Andamos en casa liados estos últimos tiempos preparando visitas familiares. Así que nos fuimos a IKEA el otro día a comprar un par de muebles que nos harán falta para acoger como se merece a la troupe. El comercio sueco nos ha sacado más de una vez de un atolladero a un precio razonable, así que decidimos apostar a caballo seguro y hacer un solo viaje. Como tanto mueble no nos cabía en el coche, decidimos hacer uso del servicio de transporte e instalación de la empresa. Unos días más tarde nos llamaron y nos anunciaron que vendrían tres semanas más tarde. Si sumamos los días que pasaron desde la compra hasta la llamada, resulta que te traen los muebles para montártelos un mes después de haberlos comprado. Y créanme que el servicio no resulta nada barato.

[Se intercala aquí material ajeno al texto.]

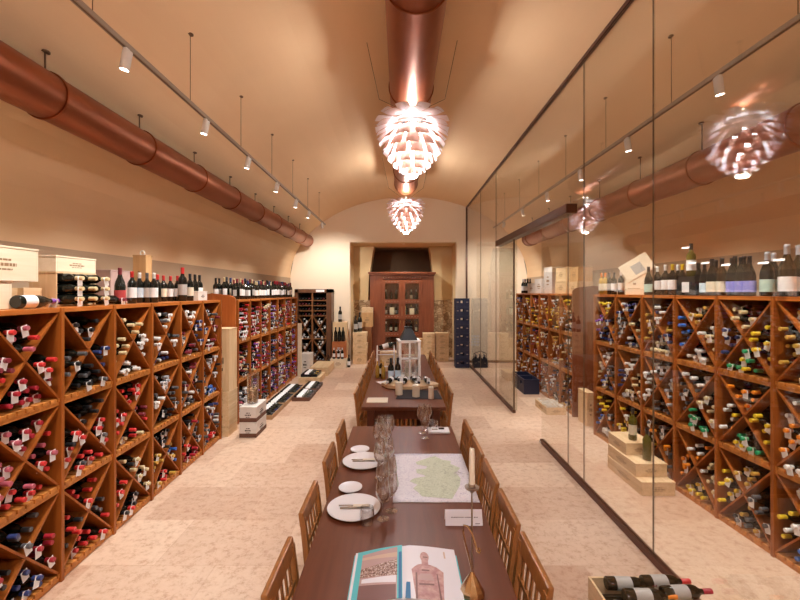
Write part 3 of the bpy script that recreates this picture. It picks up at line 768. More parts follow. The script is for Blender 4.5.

Ayer estábamos en casa comentando la jugada, y no pudimos evitar relacionar esto con dos episodios que habíamos vivido en una reciente visita a Canarias. El primero, en Tafira; el segundo, en la playa icodense de San Marcos. Hace algún tiempo, mis padres me comentaron que tenían un problema con una canalización en la casa. Al parecer, una tubería de desagüe se había tupido, y no habían encontrado la manera de arreglarla. Me ofrecí a ayudar y llamé a uno de los números de teléfono que mi padre había recabado en las semanas anteriores a mi llegada. Pensé: «ahora me dirán que me hacen un presupuesto, y a ver si hay suerte y vienen antes de que yo me tenga que volver a Bélgica». Para mi (nuestra) sorpresa me anunciaron que esa misma tarde vendrían con la maquinaria necesaria para destupir el conducto de desagüe y, además, a un precio tres veces inferior al que mis padres habían calculado que les saldría. Dicho y hecho. Unas horas más tarde allí estaba el operario, que hizo un trabajo de calidad y por el que cobró un precio muy razonable.
El segundo momento que apareció en nuestra conversación ocurrió en la playa de San Marcos. Estábamos allí hablando con una amiga de mi mujer y su novia de lo divino y lo humano. Y, ¿cómo no?, apareció en la conversación la dichosa crisis. Acabábamos de conocer a la chica y estaba claro por lo que escuchábamos que era persona muy currante y responsable, por lo que nos sorprendió doblemente cuando soltó: «Bueno, pero también hay gente que no trabaja porque no quiere. Aquí es que somos bastante aplatanados«. Por más que mi mujer dejó claro que esa generalización no tenía base y que no era más que un estereotipo, no pudimos evitar cierto sabor agridulce en aquella conversación.
Hace ya cerca de trece años que vivo en Europa. Y les aseguro que el episodio IKEA con el que abrí este artículo no es la excepción; es la regla. En Bélgica, pero también en Alemania y en otros países europeos, los servicios se pagan a un precio bastante más alto que en Canarias. Y la calidad de los mismos, en muchas ocasiones, es inferior en tiempos de espera, comunicación con el personal y adaptación a las necesidades del cliente.
En Canarias muchos siguen pensando que en Europa se trabaja más horas, que el personal es más eficiente, que los servicios son mejores y suma y sigue. Nuestra experiencia personal no es, desde luego, esa.
Saber que la pyme que está a la vuelta de la esquina, la ventita que está frente a casa, el currante que vemos pasar por las mañanas a coger la guagua o la oficina que está en el piso de arriba no solo hacen un buen trabajo, sino que además muchas veces un trabajo más eficiente que el que se hace en Madrid, París o Berlín puede ayudar a poner las cosas en su sitio.